17 Ekim Pazartesi sabahı başlayan Musul operasyonu birinci haftasını geride bırakmak üzere. 30 bin Irak askeri, yaklaşık 4 bin Peşmerge gücüyle birlikte koalisyon güçlerinin havadan destek verdiği, IŞİD’i Musul’dan çıkartmak için başlayan operasyon uzmanlara göre haftalar, belki de aylar sürecek. Yaklaşık 5 bin IŞİD üyesinin bulunduğu Musul’da yaşayan sivillere ne olacağı ise hâlâ muamma.

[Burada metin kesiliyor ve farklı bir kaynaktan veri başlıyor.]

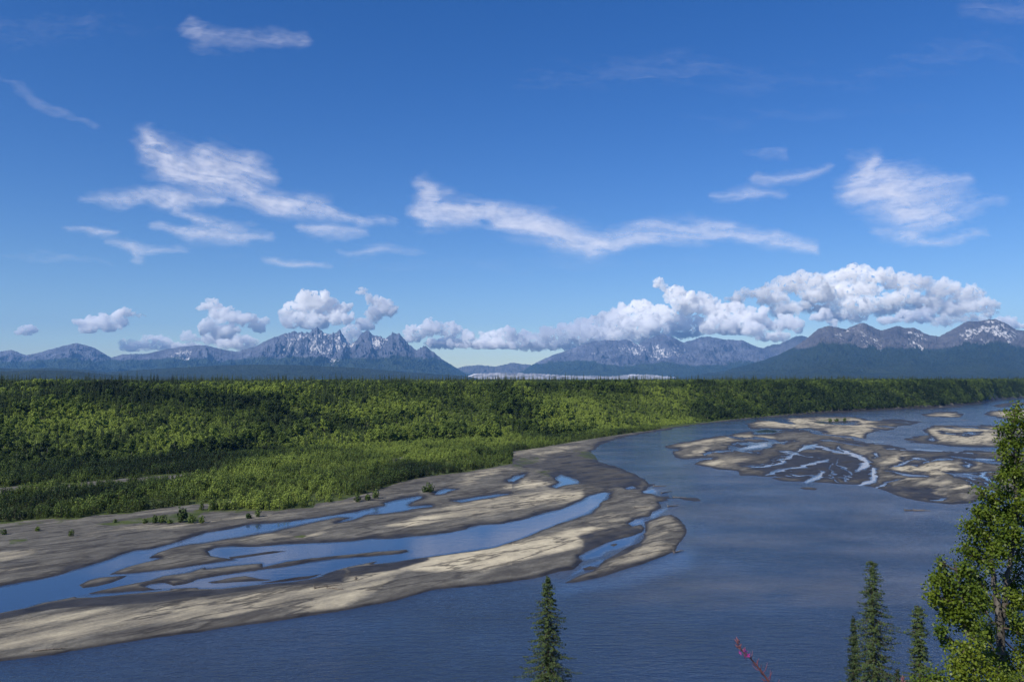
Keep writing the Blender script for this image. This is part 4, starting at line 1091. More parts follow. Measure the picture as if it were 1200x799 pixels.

2014’ten beri IŞİD kontrolünde olan, Irak’ın ikinci büyük şehri Musul ve civarında yaklaşık bir buçuk milyon insanın, kent merkezindeyse yaklaşık 700 bin insanın yaşadığı tahmin ediliyor.
En kötü senaryo
Operasyonun başlamasının ardından uluslararası insan hakları kuruluşları yaptıkları açıklamalarda ‘en kötü senaryo’ya hazırlıklı olunması gerektiğini vurguladı. Birleşmiş Milletler (BM) sözcüsü Stephane Dujarric, operasyonun ilk haftalarında yaklaşık 200 bin sivilin yerinden edileceğini, bu sayının bir milyona çıkma ihtimalinin olduğunu söyledi. BM kaynakları, “Hiçbir ülke bu kadar kısa sürede böyle bir insani krizin üstesinden gelemez” ifadesini kullandı.

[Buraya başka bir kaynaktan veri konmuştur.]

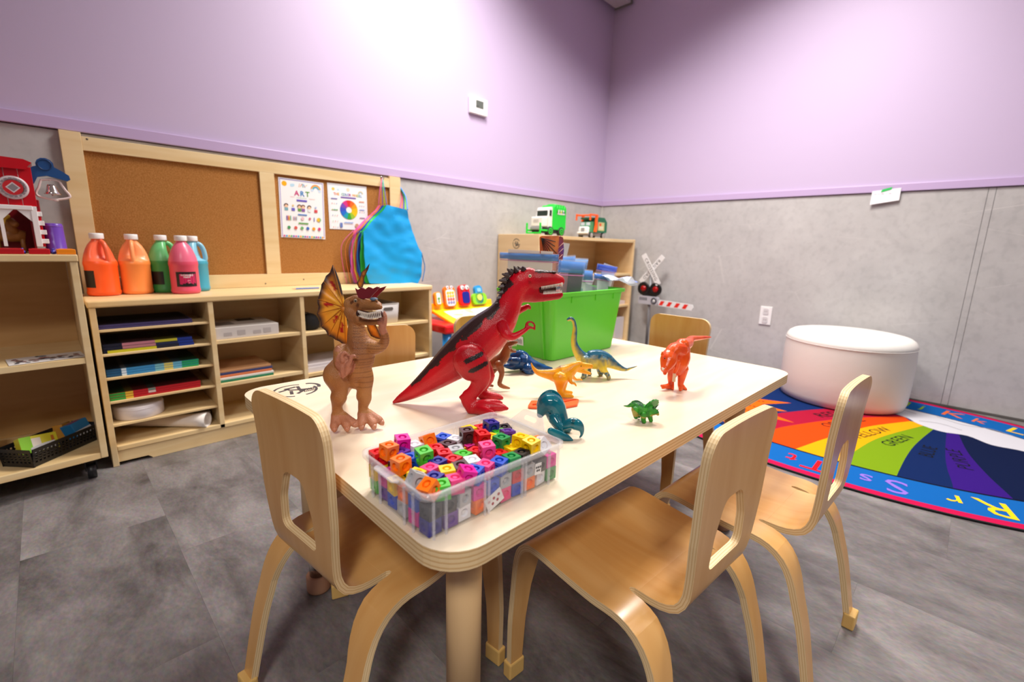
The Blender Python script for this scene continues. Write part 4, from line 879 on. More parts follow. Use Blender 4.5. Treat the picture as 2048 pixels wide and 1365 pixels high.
# ------------------------------------------------------------ aprons on the right board post
def apron(label, dx, y, col, zoff=0, lean=0, shade=None, front=False):
    t = thing('apron', label, 'apron', (-2.16+dx, y, .62), group='art aprons hanging on the board post')
    cx = -2.16+dx
    o = [(-.035, .415), (.095, .395), (.115, .325), (.160, .20), (.185, .165), (.178, .02), (.150, -.022), (-.150, -.005), (-.175, .06), (-.180, .14), (-.172, .27), (-.12, .325), (-.055, .385)]
    def fn(a, s):
        w = .016*noise.noise(Vector((a*7+dx*50, s*5, 1)))+.009*noise.noise(Vector((a*14+s*9, s*22-a*8, 4)))
        return Vector((cx+a-dx*.75*min(1, s/.415), y-.012+w-.05*(a*a), .62+zoff+s)), Vector((0, -1, 0))
    m = mat('apron_'+col, col, .42, bump=(16, .5))
    sheet('panel', round_poly(o, .012, 3), [], fn, .0012, [m, m], t, .016, world=False).location = -Vector((-2.16+dx, y, .62))
    sc = shade or col
    ms = mat('strap_'+sc, sc, .5)
    hook = Vector((-2.165+dx*.1, -.035, 1.178))
    for a0, b0_ in ((-.035, .415), (.095, .395)):
        s0 = Vector((cx+a0-dx*.75, y-.014, .62+zoff+b0_)); hk = hook if a0 < 0 else Vector((-2.044, -.012, 1.150+dx*.3)); midp = s0.lerp(hk, .5)+Vector((.010 if a0 > 0 else -.004, -.004, .01))
        g = G(); g.tube(catmull([tuple(s0), tuple(midp), tuple(hk)], 6), .0035, 6, flat=.4); obj('neck_strap', g, ms, t)
    for sx, a0, b0_, x2, zz in ((-1, -.172, .27, -.20, .0), (1, .185, .165, .205, .01)):
        s0 = Vector((cx+a0-dx*.75*min(1, b0_/.415), y-.010, .62+zoff+b0_)); g = G()
        g.tube(catmull([tuple(s0), (cx+x2-lean*.2, y+.002, .62+b0_*.75), (cx+x2+sx*.008-lean*.1, y-.002, .62+b0_*.45), (cx+x2-sx*.012, y-.004, .6135)], 6), .003, 6, flat=.4); obj('tie_strap', g, ms, t)
    return t
apron('pink apron, hindmost of the hanging aprons, its left edge showing', -.058, -.045, 'f06ab4')
apron('orange apron hanging between the pink and blue aprons', -.042, -.060, 'f08a40')
apron('navy apron hanging behind the green one', -.028, -.075, '2a4ab8')
apron('green apron hanging behind the light blue apron', -.014, -.090, '38c850', shade='66dd30')
apron('bright blue apron in front of the other aprons', 0, -.106, '109ce0', front=True, shade='2a80d0')
t = thing('wall_hook', 'small metal hook on the maple post holding the aprons', 'hook', (-2.165, -.03, 1.18))
g = G(); g.tube(catmull([(-2.165, -.021, 1.188), (-2.165, -.030, 1.180), (-2.165, -.042, 1.176), (-2.165, -.048, 1.186)], 5), .0025, 8); obj('hook', g, CHROME, t)
g = G(); g.cyl((-2.165, -.0225, 1.187), (-2.165, -.0255, 1.187), .007, 12); obj('plate', g, CHROME, t)

# ------------------------------------------------------------ red and yellow play desk
t = thing('play_desk', 'red toddler play desk with yellow phone-button top by the wall', 'toy desk', (-1.72, -.3, 0))
YEL = mat('toy_yellow', 'f8c010', .3)
g = G(); g.box((-2.03, -.42, .345), (-1.45, -.10, .395), 0, .012); g.box((-2.0, -.16, .39), (-1.93, -.11, .445), 0, .01); obj('desk_body', g, mat('toy_red', 'e0141c', .3), t)
for x, y in ((-1.99, -.38), (-1.99, -.14), (-1.50, -.38), (-1.50, -.14)):
    g = G(); g.cyl((x, y, .0008), (x, y, .345), .020, 16, r2=.026); obj('leg', g, mat('toy_blue', '1c8ad8', .35), t)
T1 = Matrix.Translation((-1.70, -.28, .40)) @ Matrix.Rotation(radians(14), 4, 'X')
g = G(); g.box((-.245, -.13, 0), (.245, .13, .022), 0, .008, T=T1); top_ = obj('tray', g, YEL, t)
g = G(); g.box((-.19, -.105, .0222), (.21, .075, .0245), 0, .001, T=T1); obj('map_page', g, mat('map_page', 'd8e4e8', .4, var=(22, 'c8b890', .45, .6)), top_)
T2 = Matrix.Translation((-1.70, -.165, .445)) @ Matrix.Rotation(radians(-12), 4, 'X')
g = G(); g.box((-.24, -.012, -.02), (.24, .012, .04), 0, .006, T=T2); obj('back_rail', g, YEL, t)
def face(name, x, w, h, c, z0=.0, r=.03):
    g = G(); Tm = T2 @ Matrix.Translation((x, -.012, z0)) @ Matrix(((1, 0, 0, 0), (0, 0, -1, 0), (0, 1, 0, 0), (0, 0, 0, 1)))
    g.prism(round_poly([(-w, 0), (w, 0), (w*.92, h), (-w*.92, h)], r, 5), 0, .022, T=Tm); return obj(name, g, mat('face_'+c, c, .3), t), Tm
def puck(par, Tm, name, x, z, r, c, h=.004, base=.022, sq=None):
    g = G(); pl = round_poly([(x-sq[0], z-sq[1]), (x+sq[0], z-sq[1]), (x+sq[0], z+sq[1]), (x-sq[0], z+sq[1])], min(sq)*.6, 4) if sq else [(x+r*cos(2*pi*k/14), z+r*sin(2*pi*k/14)) for k in range(14)]
    g.prism(pl, base, base+h, T=Tm); return obj(name, g, mat('face_'+c, c, .3), par)
f, Tm = face('orange_paddle', -.205, .026, .085, 'f89a10', .02, .022); puck(f, Tm, 'white_panel', 0, .045, 0, 'ecefe8', sq=(.014, .034)); puck(f, Tm, 'green_mark', 0, .045, .007, '58a858', base=.026); puck(f, Tm, 'green_mark', 0, .028, .006, '8ab890', base=.026)
f, Tm = face('orange_phone', -.115, .044, .125, 'f47c14', .01, .025); puck(f, Tm, 'phone_pad', 0, .055, 0, 'f6e8e8', sq=(.034, .050))
for r_ in range(4):
    for c_ in range(3): puck(f, Tm, 'key', -.019+.019*c_, .085-.020*r_, .0075, ('f4c020', 'f4c820', 'e05a50', '8a88b8')[r_], base=.026, h=.003)
for sx in (-1, 1): e = puck(f, Tm, 'eye', sx*.015, .118, .010, 'f4f2f4'); puck(e, Tm, 'pupil', sx*.015, .118, .004, '8a5a80', base=.026, h=.002)
f, Tm = face('red_monster', 0.0, .044, .130, 'e81418', .01, .028); puck(f, Tm, 'mouth', .006, .050, 0, '14208a', sq=(.028, .036))
for sx in (-1, 1): e = puck(f, Tm, 'eye', sx*.018, .112, .0135, 'f6f6f6', h=.008); puck(e, Tm, 'pupil', sx*.018+.003, .109, .005, '2a3a40', base=.03, h=.002)
f, Tm = face('green_wings', .120, .062, .072, '8fd820', .01, .03)
f2, Tm2 = face('blue_phone', .118, .032, .118, '2a9ad8', .014, .025); puck(f2, Tm2, 'dial', 0, .040, .020, 'f0e070', base=.022); puck(f2, Tm2, 'screen', 0, .088, 0, '8ac8ec', sq=(.016, .012))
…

İnsan hakları örgütlerinin işaret ettiği ‘en kötü senaryo’nun içinde IŞİD’in sivilleri canlı kalkan olarak kullanması, kimyasal saldırıda bulunma olasılığı ve sivillerin ateş hattında kalması riski de yer alıyor. Musul merkezinden gelen haberlere göre gıda ve içme suyu sıkıntısı yaşanıyor, IŞİD üyelerinin sivillerin kentten kaçmasını engellediği belirtiliyor. BBC’nin, yurttaş gazetecilerin kurduğu ‘Sound and Picture’ (Ses ve Resim) isimli gruba dayandırdığı tanıklıklara göre, IŞİD, sivillere ve askerlere şehri terk etmemeleri konusunda gözdağı vermek için Musul kent kapısına 20 kesilmiş kafa astı. Yine gelen haberlere göre, IŞİD Pazar günü ev baskınları yaparak kent sakinlerinin dışarıyla iletişimlerini kesmek için cep telefonlarına el koydu.
Sivillerin kentten çıkarılması ve ilk aşamada mülteci kamplarına taşınması için çalışmalar devam ediyor. Birleşmiş Milletler’in (BM), 19 Ekim’de yaptığı açıklamaya göre kentten ilk büyük sivil grup kaçtı. Yaklaşık 900 Musullu kentten ayrılarak Suriye'ye geçti ve Al-Hol mülteci kampına yerleştirildi. Yardım görevlileri bu mülteci kampının zaten yeterince kalabalık olduğun, sağlık şartlarına uygun olmadığını belirtiyor. Sivillerin bir süre burada tutulup sonrasında Irak içinde güvenli bir bölgeye yerleştirileceği belirtiliyor.
Kent merkezinde yaşadığı tahmin edilen 700 bin kişi için kent yakınlarında kamp inşaatları da devam ediyor. BM Irak İnsani Yardım Koordinatörü Lisa Grande, 200 bin kişinin barınabileceği bir kamp inşaatına başladıklarını açıkladı. Öte yandan Musul kent merkezinden yaklaşık 40 kilometre mesafede yer alan Hazır bölgesinde kurulmaya başlanan başka bir çadır kampın güvenliği de Peşmerge tarafından sağlanacak. BM Mülteciler Yüksek Komiserliği’nin yaptığı açıklamaya göre önümüzdeki günlerde yaklaşık 120 bin sivilin barınabileceği 11 kamp açılacak.
Ateş hattı
Siviller arasında en büyük risk altında olan grupları kadınlar, çocuklar, yaşlılar ve engelliler oluşturuyor. BM Çocuk Fonu’nun (UNICEF) yayımladığı açıklamaya göre, kentte 500 binden fazla çocuk ve ailesi büyük risk altında. UNICEF Irak temsilcisi Peter Hawkins, “Geçtiğimiz iki yıl içinde Musullu çocukların yeterince acı çektiğine, birçok çoğunun zorla yerinden edilme, ateş hattında kalma riski bulunduğuna” dikkat çekti.
BM Mülteciler Yüksek Komiserliği’nin verilerine göre Irak’ta yaşanan çatışmalar yüzünden geçtiğimiz yıllarda ülke nüfusunun 10’da biri, yani yaklaşık 3,5 milyon insan ülkeyi terk etmek zorunda kaldı.